## start
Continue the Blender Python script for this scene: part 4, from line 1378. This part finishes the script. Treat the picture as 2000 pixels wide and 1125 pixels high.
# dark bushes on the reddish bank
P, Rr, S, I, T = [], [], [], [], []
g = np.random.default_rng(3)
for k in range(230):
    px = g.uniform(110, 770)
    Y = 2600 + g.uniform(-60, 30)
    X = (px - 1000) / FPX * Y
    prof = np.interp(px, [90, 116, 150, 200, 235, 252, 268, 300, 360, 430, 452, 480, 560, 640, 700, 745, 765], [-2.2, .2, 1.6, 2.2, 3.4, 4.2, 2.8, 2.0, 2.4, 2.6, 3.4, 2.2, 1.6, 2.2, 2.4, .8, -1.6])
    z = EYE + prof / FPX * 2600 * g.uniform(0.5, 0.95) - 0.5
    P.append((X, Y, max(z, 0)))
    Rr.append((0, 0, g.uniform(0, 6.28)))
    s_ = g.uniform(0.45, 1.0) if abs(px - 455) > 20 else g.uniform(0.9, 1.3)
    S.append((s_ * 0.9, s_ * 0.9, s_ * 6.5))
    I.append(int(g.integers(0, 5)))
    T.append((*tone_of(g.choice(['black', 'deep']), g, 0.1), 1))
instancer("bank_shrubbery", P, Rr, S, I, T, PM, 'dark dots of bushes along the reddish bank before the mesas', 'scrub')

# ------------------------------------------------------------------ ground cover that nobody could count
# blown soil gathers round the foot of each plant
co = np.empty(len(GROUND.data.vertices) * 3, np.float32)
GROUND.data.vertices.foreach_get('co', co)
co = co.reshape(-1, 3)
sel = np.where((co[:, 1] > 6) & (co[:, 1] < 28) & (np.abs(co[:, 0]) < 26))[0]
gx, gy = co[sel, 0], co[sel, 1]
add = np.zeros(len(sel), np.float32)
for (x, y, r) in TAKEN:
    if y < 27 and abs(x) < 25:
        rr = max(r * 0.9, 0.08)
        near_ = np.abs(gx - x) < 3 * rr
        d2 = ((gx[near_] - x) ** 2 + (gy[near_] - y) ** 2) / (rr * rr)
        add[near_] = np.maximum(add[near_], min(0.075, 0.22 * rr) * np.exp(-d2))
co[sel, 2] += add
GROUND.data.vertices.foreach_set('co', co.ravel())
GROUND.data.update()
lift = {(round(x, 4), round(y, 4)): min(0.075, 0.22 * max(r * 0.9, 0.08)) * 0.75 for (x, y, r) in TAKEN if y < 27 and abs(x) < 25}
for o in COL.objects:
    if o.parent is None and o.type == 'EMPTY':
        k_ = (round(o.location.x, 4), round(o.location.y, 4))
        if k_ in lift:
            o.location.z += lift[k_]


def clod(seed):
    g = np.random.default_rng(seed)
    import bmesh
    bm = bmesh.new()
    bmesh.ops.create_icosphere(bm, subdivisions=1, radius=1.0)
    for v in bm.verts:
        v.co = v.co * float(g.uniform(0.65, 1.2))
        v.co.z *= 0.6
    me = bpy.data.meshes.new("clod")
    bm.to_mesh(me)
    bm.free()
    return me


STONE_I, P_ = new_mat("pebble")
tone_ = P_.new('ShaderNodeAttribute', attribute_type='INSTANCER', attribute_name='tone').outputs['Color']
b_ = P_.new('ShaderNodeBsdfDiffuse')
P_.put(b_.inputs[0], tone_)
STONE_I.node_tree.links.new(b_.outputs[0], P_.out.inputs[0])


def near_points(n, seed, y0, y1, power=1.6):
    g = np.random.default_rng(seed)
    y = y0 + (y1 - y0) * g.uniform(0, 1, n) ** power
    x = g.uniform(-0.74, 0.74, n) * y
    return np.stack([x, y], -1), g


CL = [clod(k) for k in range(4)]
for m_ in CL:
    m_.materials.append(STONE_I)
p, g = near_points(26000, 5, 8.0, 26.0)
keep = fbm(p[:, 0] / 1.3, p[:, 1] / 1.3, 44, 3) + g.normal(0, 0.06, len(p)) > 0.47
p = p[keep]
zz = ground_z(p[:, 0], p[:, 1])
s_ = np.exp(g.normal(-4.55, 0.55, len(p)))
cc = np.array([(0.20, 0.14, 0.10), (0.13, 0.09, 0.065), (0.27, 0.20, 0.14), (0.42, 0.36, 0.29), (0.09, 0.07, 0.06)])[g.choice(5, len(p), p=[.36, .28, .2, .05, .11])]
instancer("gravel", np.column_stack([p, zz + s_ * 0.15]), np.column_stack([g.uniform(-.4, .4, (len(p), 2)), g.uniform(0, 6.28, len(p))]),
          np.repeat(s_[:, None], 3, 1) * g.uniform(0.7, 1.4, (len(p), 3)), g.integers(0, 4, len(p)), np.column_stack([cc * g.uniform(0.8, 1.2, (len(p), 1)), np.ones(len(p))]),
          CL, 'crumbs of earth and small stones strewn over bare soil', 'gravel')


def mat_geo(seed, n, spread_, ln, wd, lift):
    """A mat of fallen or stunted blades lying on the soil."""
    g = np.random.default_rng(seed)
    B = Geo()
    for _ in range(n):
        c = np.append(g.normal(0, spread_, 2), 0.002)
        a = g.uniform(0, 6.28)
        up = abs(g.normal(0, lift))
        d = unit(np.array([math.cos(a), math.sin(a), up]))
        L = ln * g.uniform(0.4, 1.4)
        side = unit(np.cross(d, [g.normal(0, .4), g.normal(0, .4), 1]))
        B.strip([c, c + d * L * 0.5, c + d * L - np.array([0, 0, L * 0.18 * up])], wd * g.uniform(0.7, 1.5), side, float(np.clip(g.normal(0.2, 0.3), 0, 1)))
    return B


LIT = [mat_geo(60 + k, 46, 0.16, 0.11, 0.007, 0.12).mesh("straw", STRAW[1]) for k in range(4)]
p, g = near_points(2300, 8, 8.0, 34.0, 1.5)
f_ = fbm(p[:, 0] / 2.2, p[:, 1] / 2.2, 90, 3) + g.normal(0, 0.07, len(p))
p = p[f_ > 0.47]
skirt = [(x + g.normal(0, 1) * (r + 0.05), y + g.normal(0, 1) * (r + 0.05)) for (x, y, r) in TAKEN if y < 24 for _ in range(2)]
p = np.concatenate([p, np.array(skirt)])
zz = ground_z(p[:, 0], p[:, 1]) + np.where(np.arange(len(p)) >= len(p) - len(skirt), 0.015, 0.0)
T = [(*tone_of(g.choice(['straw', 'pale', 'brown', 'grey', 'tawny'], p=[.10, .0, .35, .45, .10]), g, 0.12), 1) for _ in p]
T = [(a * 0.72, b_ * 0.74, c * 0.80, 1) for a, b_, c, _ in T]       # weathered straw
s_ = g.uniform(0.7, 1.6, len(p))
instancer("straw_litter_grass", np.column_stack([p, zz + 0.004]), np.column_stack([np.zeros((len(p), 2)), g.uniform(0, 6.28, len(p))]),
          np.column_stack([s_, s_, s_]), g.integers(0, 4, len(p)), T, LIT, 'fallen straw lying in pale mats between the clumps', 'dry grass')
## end
Do this
Beginning at the top of the data, please return every line until and including the line containing "the mesas', 'scrub')", copied exactly, and nothing past it.

Answer to the problem
Continue the Blender Python script for this scene: part 4, from line 1378. This part finishes the script. Treat the picture as 2000 pixels wide and 1125 pixels high.
# dark bushes on the reddish bank
P, Rr, S, I, T = [], [], [], [], []
g = np.random.default_rng(3)
for k in range(230):
    px = g.uniform(110, 770)
    Y = 2600 + g.uniform(-60, 30)
    X = (px - 1000) / FPX * Y
    prof = np.interp(px, [90, 116, 150, 200, 235, 252, 268, 300, 360, 430, 452, 480, 560, 640, 700, 745, 765], [-2.2, .2, 1.6, 2.2, 3.4, 4.2, 2.8, 2.0, 2.4, 2.6, 3.4, 2.2, 1.6, 2.2, 2.4, .8, -1.6])
    z = EYE + prof / FPX * 2600 * g.uniform(0.5, 0.95) - 0.5
    P.append((X, Y, max(z, 0)))
    Rr.append((0, 0, g.uniform(0, 6.28)))
    s_ = g.uniform(0.45, 1.0) if abs(px - 455) > 20 else g.uniform(0.9, 1.3)
    S.append((s_ * 0.9, s_ * 0.9, s_ * 6.5))
    I.append(int(g.integers(0, 5)))
    T.append((*tone_of(g.choice(['black', 'deep']), g, 0.1), 1))
instancer("bank_shrubbery", P, Rr, S, I, T, PM, 'dark dots of bushes along the reddish bank before the mesas', 'scrub')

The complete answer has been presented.